Given request: Nothing after the line with "PI = math.pi" belongs in the copy; extract the lines below from the top through that line, pictures left out.
####################
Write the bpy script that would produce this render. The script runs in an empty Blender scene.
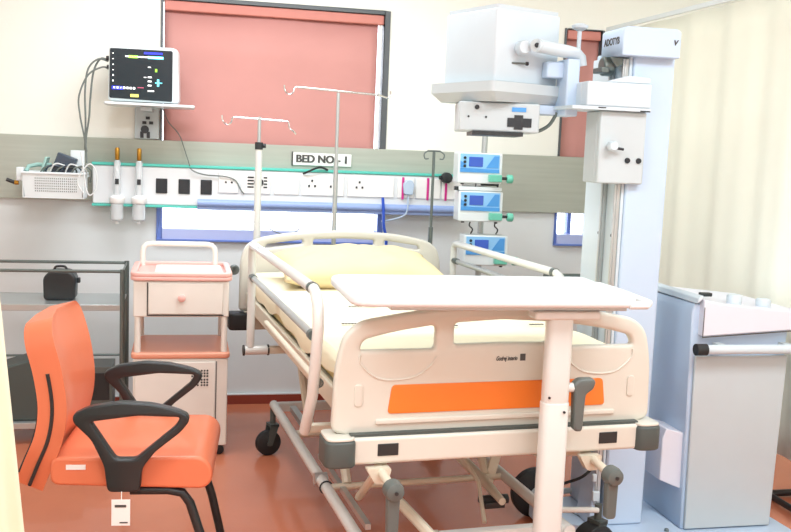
import bpy, bmesh, math, random
from mathutils import Vector, Matrix
random.seed(4)
C = bpy.context.scene.collection
PI = math.pi

# ------------------------------------------------------------------ materials
def lin(h):
    h = h.lstrip('#'); r = [int(h[i:i+2], 16)/255 for i in (0, 2, 4)]
    return tuple((c/12.92 if c <= .04045 else ((c+.055)/1.055)**2.4) for c in r) + (1,)
MATS = {}
def mat(name, col, rough=.5, metal=0, emit=None, estr=0, noise=0, nscale=8, bump=0, bscale=60, coat=0, trans=0, alpha=1, stretch=None, sheen=0):
    m = bpy.data.materials.new(name); m.use_nodes = True; nt = m.node_tree; N = nt.nodes; L = nt.links
    b = N['Principled BSDF']; c = lin(col)
    b.inputs['Base Color'].default_value = c; b.inputs['Roughness'].default_value = rough; b.inputs['Metallic'].default_value = metal
    b.inputs['Coat Weight'].default_value = coat; b.inputs['Transmission Weight'].default_value = trans; b.inputs['Alpha'].default_value = alpha
    if sheen: b.inputs['Sheen Weight'].default_value = sheen
    if emit: b.inputs['Emission Color'].default_value = lin(emit); b.inputs['Emission Strength'].default_value = estr
    tc = N.new('ShaderNodeTexCoord'); mp = N.new('ShaderNodeMapping'); L.new(tc.outputs['Object'], mp.inputs['Vector'])
    if stretch: mp.inputs['Scale'].default_value = stretch
    nz = N.new('ShaderNodeTexNoise'); nz.inputs['Scale'].default_value = nscale; nz.inputs['Detail'].default_value = 5
    L.new(mp.outputs['Vector'], nz.inputs['Vector'])
    a = noise if noise else .03
    mx = N.new('ShaderNodeMix'); mx.data_type = 'RGBA'
    mx.inputs[6].default_value = tuple(x*(1-a) for x in c[:3])+(1,); mx.inputs[7].default_value = tuple(min(1, x*(1+a)) for x in c[:3])+(1,)
    L.new(nz.outputs['Fac'], mx.inputs[0]); L.new(mx.outputs[2], b.inputs['Base Color'])
    if bump:
        n2 = N.new('ShaderNodeTexNoise'); n2.inputs['Scale'].default_value = bscale; L.new(mp.outputs['Vector'], n2.inputs['Vector'])
        bp = N.new('ShaderNodeBump'); bp.inputs['Strength'].default_value = bump; bp.inputs['Distance'].default_value = .01
        L.new(n2.outputs['Fac'], bp.inputs['Height']); L.new(bp.outputs['Normal'], b.inputs['Normal'])
    MATS[name] = m; return m
M = MATS
mat('wall_cream', 'F5F5EC', .85, noise=.02, nscale=2, bump=.05)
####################
Correct output:
Write the bpy script that would produce this render. The script runs in an empty Blender scene.
import bpy, bmesh, math, random
from mathutils import Vector, Matrix
random.seed(4)
C = bpy.context.scene.collection
PI = math.pi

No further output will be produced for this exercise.